Wednesday, December 02, 2009

TOP STORY >> Hey, Mike, who signed Clemmons’ clemency?

By GARRICK FELDMAN
Leader editor-in-chief

Mike Huckabee’s political aspirations — and perhaps his radio and TV and publishing career — came crashing down Sunday evening, when law-enforcement officials near Tacoma, Wash., realized that the man who killed four police officers earlier that day was a thug Gov. Huckabee had released from prison in 2000.

This was the same Maurice Clemmons we wrote about back in 2004 after we interviewed prosecutors who were furious with Huckabee’s over-the-top clemencies.

Pulaski County Prosecuting Attorney Larry Jegley predicted Clemmons would keep committing more crimes, but Huckabee believed Clemmons had undergone a real religious conversion and dismissed Jegley as a crank who wasn’t even a good prosecutor.

“I’ve been dreading this moment,” Jegley told us Sunday night, when it became evident that Clemmons had killed the police officers.

Two days later, an alert policeman in Seattle fatally shot Clemmons near a stolen car as he was about to fire the gun he’d stolen from one of the dead police officers.

The Arkansas thug was born in Marianna — Curtis Vance, Anne Pressly's killer, is also from there — but Clemmons was raised in Seattle before he made his way back to Little Rock, where he committed a series of violent crimes, not just a couple, as Huckabee keeps saying.

Clemmons wound up in Seattle because of his Washington roots but, his religious conversion long forgotten, kept on breaking the law, including sexually assaulting a young relative.

Huckabee now says prosecutors should have stopped him from commuting Clemmons’ 108-year sentence to time served. But he seldom notified prosecutors about his intention to grant clemency to violent criminals.

The few times he notified prosecutors and they objected, “he paid no attention,” Jegley told us. ”He went ahead and did it.”

There’s only one signature on Clemmons’ clemency papers: Huckabee’s.

If he hadn’t commuted Clemmons’ sentence, the police officers would still be alive and the man who gunned them down would still be in an Arkansas prison because he wouldn’t have been eligible for parole until 2021.

No one expected Clemmons would be captured alive, except maybe Circuit Judge Marion Humphrey of Little Rock, who had pleaded with Clemmons to turn himself in.

Humphrey is also a minister, like Huckabee, and had pushed for clemency for Clemmons. Several other ministers had successfully intervened on behalf of criminals who had supposedly found religion and turned their lives around.

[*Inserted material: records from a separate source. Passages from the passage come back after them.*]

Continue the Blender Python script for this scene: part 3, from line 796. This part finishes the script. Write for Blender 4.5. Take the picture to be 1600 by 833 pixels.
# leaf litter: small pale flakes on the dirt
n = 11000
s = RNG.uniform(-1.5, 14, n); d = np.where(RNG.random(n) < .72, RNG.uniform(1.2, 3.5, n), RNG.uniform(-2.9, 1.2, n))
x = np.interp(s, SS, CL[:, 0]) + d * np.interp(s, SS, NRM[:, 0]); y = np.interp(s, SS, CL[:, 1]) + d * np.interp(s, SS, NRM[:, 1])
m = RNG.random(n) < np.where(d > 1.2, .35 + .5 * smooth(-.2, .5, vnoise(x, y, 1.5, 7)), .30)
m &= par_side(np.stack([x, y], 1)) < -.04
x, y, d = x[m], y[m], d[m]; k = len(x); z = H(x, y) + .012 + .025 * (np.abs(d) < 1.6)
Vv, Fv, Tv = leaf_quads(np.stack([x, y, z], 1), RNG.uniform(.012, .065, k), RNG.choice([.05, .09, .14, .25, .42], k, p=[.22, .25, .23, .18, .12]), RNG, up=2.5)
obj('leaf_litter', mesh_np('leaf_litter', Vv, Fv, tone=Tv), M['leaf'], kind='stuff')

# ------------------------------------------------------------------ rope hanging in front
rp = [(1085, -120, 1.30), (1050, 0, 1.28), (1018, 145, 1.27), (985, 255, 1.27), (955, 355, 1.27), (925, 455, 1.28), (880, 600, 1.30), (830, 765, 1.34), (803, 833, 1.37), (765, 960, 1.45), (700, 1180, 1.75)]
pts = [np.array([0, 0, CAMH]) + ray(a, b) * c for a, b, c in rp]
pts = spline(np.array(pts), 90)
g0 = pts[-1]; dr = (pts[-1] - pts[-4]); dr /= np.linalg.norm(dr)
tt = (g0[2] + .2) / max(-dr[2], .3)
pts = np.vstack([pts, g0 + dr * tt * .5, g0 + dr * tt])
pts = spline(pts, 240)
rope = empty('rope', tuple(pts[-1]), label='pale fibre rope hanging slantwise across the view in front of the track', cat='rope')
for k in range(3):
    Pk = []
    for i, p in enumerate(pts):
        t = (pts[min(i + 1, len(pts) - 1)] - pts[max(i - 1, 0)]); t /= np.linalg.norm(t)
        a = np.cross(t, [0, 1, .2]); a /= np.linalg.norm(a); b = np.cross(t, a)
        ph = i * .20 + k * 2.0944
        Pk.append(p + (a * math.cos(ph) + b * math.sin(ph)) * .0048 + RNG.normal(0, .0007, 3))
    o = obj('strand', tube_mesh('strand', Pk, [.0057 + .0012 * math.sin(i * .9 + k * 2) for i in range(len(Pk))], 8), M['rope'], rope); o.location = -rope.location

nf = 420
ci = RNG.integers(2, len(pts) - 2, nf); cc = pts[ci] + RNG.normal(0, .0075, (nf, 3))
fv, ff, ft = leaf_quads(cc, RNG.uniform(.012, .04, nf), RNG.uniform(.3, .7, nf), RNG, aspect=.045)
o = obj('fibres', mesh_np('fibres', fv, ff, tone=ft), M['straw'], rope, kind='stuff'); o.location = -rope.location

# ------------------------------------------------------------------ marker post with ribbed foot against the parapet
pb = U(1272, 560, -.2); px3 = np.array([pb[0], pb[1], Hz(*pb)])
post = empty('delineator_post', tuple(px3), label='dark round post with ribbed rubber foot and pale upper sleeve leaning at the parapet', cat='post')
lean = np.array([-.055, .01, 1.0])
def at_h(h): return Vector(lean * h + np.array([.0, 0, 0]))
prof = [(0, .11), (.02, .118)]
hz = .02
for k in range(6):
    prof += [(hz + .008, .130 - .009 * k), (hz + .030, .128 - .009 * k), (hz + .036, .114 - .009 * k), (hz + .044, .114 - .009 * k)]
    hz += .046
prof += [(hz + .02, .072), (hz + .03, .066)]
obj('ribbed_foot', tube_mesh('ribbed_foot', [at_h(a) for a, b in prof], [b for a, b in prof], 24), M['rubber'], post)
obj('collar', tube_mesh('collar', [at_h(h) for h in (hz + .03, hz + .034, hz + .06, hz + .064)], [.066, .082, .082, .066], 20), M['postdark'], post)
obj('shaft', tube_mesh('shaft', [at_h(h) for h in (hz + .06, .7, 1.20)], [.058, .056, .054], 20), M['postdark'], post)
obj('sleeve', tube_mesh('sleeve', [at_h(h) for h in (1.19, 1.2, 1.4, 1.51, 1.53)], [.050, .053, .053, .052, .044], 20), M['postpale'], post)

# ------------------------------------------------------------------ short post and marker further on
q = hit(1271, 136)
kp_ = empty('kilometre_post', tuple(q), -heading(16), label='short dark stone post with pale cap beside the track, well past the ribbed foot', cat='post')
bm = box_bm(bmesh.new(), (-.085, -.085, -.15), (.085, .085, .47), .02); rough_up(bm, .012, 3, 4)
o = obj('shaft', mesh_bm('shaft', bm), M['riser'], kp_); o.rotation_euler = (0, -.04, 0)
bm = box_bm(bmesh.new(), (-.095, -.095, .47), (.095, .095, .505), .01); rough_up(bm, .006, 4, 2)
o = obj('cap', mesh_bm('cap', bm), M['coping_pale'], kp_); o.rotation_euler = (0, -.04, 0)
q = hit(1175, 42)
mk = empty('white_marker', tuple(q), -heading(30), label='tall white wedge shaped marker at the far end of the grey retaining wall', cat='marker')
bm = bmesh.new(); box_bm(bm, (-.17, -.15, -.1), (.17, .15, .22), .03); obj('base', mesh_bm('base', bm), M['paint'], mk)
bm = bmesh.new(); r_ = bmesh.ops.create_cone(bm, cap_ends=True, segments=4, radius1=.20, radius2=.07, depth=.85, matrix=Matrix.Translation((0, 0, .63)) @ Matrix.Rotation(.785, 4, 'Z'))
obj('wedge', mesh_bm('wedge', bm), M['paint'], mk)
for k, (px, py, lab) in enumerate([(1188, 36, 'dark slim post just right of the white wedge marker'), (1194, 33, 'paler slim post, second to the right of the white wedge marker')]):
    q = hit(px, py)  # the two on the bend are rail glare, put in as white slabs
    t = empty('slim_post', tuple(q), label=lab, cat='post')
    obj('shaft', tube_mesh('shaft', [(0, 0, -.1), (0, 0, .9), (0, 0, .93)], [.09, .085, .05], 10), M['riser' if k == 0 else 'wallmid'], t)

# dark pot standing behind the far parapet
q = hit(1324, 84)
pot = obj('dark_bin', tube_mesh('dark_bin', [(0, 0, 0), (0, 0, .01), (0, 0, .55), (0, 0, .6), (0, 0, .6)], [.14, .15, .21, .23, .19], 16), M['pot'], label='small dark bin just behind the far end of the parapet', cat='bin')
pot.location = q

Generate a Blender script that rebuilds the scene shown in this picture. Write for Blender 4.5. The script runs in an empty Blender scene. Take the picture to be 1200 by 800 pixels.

Huckabee may not have realized it, as we wrote a while back, but prisoners knew how to get on the governor’s good side. It was Huckabee’s religion test. It was a sure ticket to freedom: Tell him you’ve found religion.

He was Mr. Softie, a soft touch for anyone who professed to have found Jesus — or given him a generous campaign contribution.

This is the second time a parolee killed people outside Arkansas after Huckabee let them out of prison.

Arkansas prosecutors had warned Huckabee repeatedly that he’d wind up with blood on his hands if he continued his generous commutations. He’s responsible not only for the four deaths in Washington, but for two murders in Missouri committed by another Arkansas ex-con.

He lied about his support for Wayne Dumond, who was paroled at Huckabee’s prompting, although he denies it, despite all the evidence that proves he connived to get the rapist released.

As we’ve said before, Huckabee thought Dumond was railroaded by the Clinton “machine” and lobbied publicly and behind the scenes on Dumond’s behalf.

At a highly unusual meeting with the parole board — no other governor had made an appearance there in recent memory — Huck said Dumond had gotten a raw deal and pushed for his earliest release, saying Dumond had been in prison too long.

Parole board member Charles Chastain disagreed, telling the governor, “That’s what happens when you rape a cheerleader in a small town.”

Dumond was paroled to Missouri, where he killed two women, although he was tried and convicted for just one murder before he died in prison.

Did Huckabee apologize? Not really. But he suddenly stopped issuing clemencies after we publicized the worst of his commutations, including his intention to release a murderer named Glenn Martin Green, who had kidnapped an 18-year-old woman from Little Rock Air Force Base and raped, tortured and killed her in ways you wouldn’t even imagine.

Green beat her with Chinese martial-arts sticks, raped her as she barely clung to life, ran over her with his car, then dumped her in the bayou just over the Lonoke County line.

Yet Huckabee felt sympathetic toward Green because a minister spoke well of him. But the publicity over the proposed clemency ended Huckabee’s long streak of mindless commutations and pardons.

The Legislature forced his hand and demanded that he explain why he was freeing hundreds of inmates. But he never gave a reason, apart from his conviction that they’d been reformed.

He soon left office and ran for president, winning a lot of votes and becoming a successful TV and radio talker and author.

Has he once asked himself, during his climb to fame and fortune: “For what shall it profit a man if he shall gain the whole world and lose his own soul?”